Belgrade calls for UN general assembly to vote over legality of independence move.

    Fatmir Sejdiu, Kosovo's president, left, and Hashim Thaci, the prime minister, at the vote [AFP]
    The move also paves the way for the complete deployment of the European Union's 2,000-strong peace and justice mission to Kosovo, which is to oversee Kosovo's "supervised" independence.
     
    'Indivisible state'

    The constitution declares Kosovo a secular republic and "an independent, sovereign, democratic, unique and indivisible state".

    The text also expresses Kosovo's determination "to build a future... as a free, democratic and peace-loving country that will be a homeland to all of its citizens".

    Addressing parliament, Hashim Thaci, Kosovo's prime minister, said: "The constitution clearly defines our hope, our optimism, our belief and our rights, which are strongly supported and keep us united."

    "The constitution is our will and legitimacy. It is a seal of the state of Kosovo. This is another historic step forward in building of our stable  state and democratic governance in an independent, sovereign and  proud Kosovo."

    Kosovo's transition

    Despite the vote, many questions remain over how Kosovo's transition will proceed, after Serbia's ally Russia last year blocked the adoption of a UN Security Council resolution endorsing the EU takeover and a UN plan for independence.

    "Kosovo will not be a member of the United Nations... and as such it will not belong in the world community of sovereign nations"


    Vuk Jeremic, Serbia's foreign minister

    The UN mission says it is "awaiting instructions" from headquarters on how to proceed with what UN officials now describe as its "reconfiguration" rather than transition.

    It is certain to remain in some form, and retain some powers, under Security Council resolution 1244.

    Pieter Feith, the EU's international civilian representative in Kosovo, said on Monday that he needed "more visibility" on which powers the UN mission would retain.

    Kosovo's parliament declared independence from Serbia on February 17 and has since been recognised by 38 countries, including the United States and most of the EU.

    Fatmir Sejdiu, the country's president, appealed on Wednesday to Kosovo's 120,000 remaining Serbs to accept the new constitution, and to become a "bridge" between Kosovo and "our neighbour, Serbia".

    UN appeal

    Meanwhile, Vuk Jeremic, Serbia's foreign minister, said on Wednesday that Kosovo faced a "free fall to failure" if it stuck to its course of self-declared independence from Belgrade.

    "Kosovo will not be a member of the United Nations... and as such it will not belong in the world community of sovereign nations," he said.

    Addressing a conference in Athens on Balkan security, Jeremic said: "It will remain unattractive to foreign investment, unresponsive to the rule of law, and incapable of preventing its free fall to failure without the engagement of Belgrade."
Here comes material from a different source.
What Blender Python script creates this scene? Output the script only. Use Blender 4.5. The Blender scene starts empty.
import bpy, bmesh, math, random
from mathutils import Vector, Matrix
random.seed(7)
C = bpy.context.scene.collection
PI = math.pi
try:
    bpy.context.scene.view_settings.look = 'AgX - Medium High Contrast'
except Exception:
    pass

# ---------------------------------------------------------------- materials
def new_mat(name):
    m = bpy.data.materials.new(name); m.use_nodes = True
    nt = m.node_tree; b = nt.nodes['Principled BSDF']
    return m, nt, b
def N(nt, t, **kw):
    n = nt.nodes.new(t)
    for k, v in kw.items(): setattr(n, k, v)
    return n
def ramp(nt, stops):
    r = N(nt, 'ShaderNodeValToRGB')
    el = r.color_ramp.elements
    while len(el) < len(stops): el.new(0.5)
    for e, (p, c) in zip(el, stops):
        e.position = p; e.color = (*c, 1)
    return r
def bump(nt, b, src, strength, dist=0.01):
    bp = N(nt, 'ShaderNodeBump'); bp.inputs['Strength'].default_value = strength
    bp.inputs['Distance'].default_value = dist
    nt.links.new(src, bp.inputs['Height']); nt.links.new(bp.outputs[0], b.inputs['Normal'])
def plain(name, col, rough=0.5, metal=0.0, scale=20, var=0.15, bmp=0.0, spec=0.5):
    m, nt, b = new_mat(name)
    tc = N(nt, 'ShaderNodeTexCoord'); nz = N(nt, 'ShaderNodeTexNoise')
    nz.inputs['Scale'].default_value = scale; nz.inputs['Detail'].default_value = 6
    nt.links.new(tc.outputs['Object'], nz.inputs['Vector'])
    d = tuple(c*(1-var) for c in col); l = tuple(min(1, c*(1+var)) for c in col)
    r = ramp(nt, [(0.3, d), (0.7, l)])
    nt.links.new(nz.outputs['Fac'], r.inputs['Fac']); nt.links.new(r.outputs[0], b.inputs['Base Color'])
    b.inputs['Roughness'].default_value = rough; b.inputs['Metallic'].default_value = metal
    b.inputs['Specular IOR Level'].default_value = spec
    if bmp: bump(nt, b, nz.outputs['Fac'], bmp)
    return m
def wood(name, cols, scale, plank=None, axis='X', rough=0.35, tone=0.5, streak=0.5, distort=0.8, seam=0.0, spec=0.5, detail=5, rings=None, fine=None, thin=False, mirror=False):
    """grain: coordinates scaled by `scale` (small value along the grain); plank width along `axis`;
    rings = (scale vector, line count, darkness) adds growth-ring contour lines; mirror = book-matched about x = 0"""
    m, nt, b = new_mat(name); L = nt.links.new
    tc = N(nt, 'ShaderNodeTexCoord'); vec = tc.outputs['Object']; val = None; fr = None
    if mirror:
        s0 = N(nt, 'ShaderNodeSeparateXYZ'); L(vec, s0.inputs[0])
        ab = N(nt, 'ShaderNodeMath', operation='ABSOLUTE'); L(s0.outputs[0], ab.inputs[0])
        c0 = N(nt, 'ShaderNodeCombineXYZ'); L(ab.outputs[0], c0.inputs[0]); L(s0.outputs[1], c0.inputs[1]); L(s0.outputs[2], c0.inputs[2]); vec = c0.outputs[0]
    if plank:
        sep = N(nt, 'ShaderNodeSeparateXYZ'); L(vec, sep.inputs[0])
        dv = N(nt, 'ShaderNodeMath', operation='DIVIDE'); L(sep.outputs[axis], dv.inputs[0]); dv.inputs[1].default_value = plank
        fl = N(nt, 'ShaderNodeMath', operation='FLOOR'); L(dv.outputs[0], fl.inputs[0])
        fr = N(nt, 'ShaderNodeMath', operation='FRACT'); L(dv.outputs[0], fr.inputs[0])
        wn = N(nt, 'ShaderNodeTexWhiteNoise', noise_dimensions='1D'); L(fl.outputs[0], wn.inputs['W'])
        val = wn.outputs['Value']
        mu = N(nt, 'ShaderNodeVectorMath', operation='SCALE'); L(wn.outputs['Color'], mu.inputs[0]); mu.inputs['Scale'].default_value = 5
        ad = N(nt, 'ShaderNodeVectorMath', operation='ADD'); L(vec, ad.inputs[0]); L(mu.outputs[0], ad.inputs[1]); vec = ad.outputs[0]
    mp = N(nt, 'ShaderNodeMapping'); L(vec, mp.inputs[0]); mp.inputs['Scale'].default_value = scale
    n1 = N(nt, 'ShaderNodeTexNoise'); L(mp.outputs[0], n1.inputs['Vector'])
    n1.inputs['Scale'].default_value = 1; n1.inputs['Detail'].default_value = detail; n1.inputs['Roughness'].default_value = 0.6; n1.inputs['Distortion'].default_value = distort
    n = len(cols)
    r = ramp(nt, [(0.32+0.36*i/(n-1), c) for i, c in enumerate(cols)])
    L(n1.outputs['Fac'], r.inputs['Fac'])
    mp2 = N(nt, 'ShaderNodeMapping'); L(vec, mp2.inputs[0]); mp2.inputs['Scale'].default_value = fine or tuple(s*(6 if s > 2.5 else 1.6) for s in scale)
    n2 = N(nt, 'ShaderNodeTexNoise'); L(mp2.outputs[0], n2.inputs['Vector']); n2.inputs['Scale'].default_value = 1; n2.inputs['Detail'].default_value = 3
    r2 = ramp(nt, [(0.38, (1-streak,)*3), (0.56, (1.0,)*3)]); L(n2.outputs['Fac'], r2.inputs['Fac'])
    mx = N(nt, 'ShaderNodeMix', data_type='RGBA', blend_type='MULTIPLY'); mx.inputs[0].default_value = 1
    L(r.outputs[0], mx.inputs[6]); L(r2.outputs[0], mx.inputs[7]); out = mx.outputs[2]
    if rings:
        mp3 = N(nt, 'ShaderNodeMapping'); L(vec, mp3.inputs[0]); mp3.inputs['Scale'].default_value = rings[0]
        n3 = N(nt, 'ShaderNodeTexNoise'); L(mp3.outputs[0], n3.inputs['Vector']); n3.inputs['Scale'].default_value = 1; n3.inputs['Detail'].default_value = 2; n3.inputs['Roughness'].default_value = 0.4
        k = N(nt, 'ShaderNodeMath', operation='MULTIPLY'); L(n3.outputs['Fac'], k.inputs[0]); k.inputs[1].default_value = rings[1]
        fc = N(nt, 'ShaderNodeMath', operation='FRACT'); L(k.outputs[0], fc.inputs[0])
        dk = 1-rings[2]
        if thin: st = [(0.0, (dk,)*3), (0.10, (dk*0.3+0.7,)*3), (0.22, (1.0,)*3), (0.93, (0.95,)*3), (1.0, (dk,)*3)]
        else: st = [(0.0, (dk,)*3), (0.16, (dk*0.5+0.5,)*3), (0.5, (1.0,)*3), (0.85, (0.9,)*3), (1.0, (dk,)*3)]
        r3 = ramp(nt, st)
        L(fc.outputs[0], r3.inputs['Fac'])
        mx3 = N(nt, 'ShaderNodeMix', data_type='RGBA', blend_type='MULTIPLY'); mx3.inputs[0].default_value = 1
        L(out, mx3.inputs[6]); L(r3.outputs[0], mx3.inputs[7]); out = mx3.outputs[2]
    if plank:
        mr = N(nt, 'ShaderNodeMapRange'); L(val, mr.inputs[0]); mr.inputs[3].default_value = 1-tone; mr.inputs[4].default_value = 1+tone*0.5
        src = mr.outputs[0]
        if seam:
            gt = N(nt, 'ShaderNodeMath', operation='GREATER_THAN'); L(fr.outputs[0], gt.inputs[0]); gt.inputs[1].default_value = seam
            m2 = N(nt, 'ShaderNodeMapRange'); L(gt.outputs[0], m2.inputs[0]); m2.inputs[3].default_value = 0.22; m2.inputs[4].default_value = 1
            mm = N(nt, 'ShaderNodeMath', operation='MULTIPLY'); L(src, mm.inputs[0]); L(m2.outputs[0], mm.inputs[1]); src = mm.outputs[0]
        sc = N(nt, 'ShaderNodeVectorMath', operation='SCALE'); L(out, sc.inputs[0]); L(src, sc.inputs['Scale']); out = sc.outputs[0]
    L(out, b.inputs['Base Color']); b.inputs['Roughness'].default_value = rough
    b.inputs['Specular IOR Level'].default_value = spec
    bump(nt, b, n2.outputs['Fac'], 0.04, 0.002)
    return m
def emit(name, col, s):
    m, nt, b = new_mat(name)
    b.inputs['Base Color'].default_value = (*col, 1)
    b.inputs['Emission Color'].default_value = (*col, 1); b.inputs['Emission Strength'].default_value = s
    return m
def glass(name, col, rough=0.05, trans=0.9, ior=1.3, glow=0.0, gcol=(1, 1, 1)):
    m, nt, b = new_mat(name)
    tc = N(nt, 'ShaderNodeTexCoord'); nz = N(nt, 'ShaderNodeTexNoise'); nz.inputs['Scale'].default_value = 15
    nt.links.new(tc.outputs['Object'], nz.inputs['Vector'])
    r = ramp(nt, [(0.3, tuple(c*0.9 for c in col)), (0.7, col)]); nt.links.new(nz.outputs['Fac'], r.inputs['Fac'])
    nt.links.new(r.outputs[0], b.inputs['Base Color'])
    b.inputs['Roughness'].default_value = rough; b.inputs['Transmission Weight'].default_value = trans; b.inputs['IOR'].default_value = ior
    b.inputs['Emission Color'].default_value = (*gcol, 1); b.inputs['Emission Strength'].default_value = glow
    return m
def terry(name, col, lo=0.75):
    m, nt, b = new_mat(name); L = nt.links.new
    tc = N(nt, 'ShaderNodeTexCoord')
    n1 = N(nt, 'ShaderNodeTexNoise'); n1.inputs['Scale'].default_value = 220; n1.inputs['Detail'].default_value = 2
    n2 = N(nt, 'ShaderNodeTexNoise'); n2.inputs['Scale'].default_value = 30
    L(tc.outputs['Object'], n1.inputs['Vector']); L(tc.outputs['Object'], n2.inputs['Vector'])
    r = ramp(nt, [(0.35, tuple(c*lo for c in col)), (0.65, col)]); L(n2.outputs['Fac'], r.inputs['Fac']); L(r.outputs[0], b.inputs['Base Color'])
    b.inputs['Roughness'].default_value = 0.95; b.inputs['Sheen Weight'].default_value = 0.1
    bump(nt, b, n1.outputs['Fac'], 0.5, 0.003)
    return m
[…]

    Jeremic said Serbia would call for a majority vote in the UN general assembly to seek the legal opinion of the International Court of Justice on the issue.

    "I think the vast majority of countries that are member-states of the UN would demonstrate their discomfort at the flagrant violation of the UN charter," he said

    Lulzim Basha, Albania's foreign minister, who argued with Jeremic during much of the two-hour session, insisted that Serbia's efforts would be futile.

    "In every forum, Vuk, you have tried to [prevent Kosovo's independence] but you failed," he said.